Thursday, April 24, 2025

High to Low

I was sure that April was going to be a good month for me.  There was no way it wouldn't be a good month.  I finished up the 75 hard strong within the first days of the month I had a plan for April and I had great habits set to have an amazing month.  

And then things went south.  I ended up getting a bad stomach bug.  It pretty much knocked me flat for about a week.  That week was enough to cause a major upheaval in those wonderful habits that I had set up for myself.

What habits were in place that I have totally forsaken?   Water is one of them.   I was in the habit of drinking a fair amount of water.  It wasn't always easy, but I did it..   After I was sick I was lucky to get 8-10 ounces.  I just wasn't thinking about it and well it just didn't happen.  Another habit was the exercise.   I had been exercising religiously in the morning at 5AM.  I haven't done it once since being sick.  Outdoor walks, you know when I typically end up walking in a graveyard?   Yeah, that hasn't happened either....not once!    


 

Furthermore, I picked up some bad habits!    The worst two days of being sick I was so sick that I didn't read or even watch tv.  But after I started to feel a bit better I turned on the tv.   I NEVER turn on the tv during the day.  But I did because I was sick.....and the TV has been on almost every day since then.  The second bad habit?   Naps.  I take a LOT of naps!   SERIOUS naps too. Not just 15-20 minutes.  NO I am sleeping 3-4 hours.  (And don't worry, I still sleep at night).

 So things were not going well.  And then something else happened.   I started to get mad amounts of rejection letters to the job applications that I have out.  Seriously, an undue amount of rejections.   Couple that with the definitive lack of interest in my application and my already tenuous grip on my emotional well being crumbled.  I stopped doing pretty much anything.  I would still look for a job and submitted quite a few applications.  But other than that, I did nothing.   

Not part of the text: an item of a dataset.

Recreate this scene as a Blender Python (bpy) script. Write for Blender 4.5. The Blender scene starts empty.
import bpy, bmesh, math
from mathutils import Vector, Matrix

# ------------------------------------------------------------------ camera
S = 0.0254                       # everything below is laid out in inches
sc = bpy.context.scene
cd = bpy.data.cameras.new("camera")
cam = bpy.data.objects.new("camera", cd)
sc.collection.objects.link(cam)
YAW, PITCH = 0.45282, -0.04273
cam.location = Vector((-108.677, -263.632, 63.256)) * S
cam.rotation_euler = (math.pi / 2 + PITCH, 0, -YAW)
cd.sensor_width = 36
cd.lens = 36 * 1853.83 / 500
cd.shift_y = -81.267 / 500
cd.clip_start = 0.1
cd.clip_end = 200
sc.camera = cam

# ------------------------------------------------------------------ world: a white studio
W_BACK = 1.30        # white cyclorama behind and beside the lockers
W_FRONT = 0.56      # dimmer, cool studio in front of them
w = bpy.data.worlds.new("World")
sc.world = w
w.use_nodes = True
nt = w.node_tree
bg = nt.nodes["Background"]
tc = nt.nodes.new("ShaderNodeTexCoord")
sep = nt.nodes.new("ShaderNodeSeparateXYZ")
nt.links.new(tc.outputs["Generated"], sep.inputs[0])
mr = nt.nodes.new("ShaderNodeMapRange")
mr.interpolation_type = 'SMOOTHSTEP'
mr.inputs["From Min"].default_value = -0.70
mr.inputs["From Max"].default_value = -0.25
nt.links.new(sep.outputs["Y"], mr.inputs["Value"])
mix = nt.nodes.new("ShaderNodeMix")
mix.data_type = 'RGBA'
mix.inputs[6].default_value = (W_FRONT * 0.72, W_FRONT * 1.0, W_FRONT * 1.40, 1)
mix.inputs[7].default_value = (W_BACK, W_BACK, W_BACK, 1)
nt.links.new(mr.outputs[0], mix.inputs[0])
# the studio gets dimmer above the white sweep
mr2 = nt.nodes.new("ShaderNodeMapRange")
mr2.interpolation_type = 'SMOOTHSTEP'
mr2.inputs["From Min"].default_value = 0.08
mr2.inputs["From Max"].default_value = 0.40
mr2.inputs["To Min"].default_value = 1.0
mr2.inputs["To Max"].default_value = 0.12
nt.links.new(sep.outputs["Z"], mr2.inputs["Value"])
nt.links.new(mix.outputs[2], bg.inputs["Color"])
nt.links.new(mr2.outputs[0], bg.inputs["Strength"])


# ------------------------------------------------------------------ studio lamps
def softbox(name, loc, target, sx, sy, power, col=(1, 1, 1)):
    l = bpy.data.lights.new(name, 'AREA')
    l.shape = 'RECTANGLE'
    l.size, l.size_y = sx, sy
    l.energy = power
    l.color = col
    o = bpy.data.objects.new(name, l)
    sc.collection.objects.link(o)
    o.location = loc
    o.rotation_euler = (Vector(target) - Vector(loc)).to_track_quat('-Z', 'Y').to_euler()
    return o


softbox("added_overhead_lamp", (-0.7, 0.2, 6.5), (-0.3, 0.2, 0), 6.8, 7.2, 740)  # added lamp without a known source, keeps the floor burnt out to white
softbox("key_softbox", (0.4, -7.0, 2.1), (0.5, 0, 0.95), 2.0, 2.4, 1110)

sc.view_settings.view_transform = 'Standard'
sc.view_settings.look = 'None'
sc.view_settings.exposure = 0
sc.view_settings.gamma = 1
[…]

It was a bad combination.....good habits broken...bad habits started and a small touch of depression (pity party if you want to call it that.)

Midway through last week I promised myself that after my time job hunting (which I typically do during my first part of the day) that I was going to get stuff done.   But I kept falling asleep and not getting anything done.  I am telling you, I was on a really slippy slope!   But, I am proud to  say that I have been turning it around this week.  I have scoured my floors.  I've weeded outside, I've hand washed a quilt.  I have been knocking things off my to do list......and I haven't taken any naps.   (Weirdly enough, I sleep more poorly at night without the naps than I was with the naps....go figure.)    

It feels good to get some things done around the house for sure.  I have been working on my water consumption and while I may not be exactly where I need/want to be, I have made headway in getting more water.   The other things.......they are coming!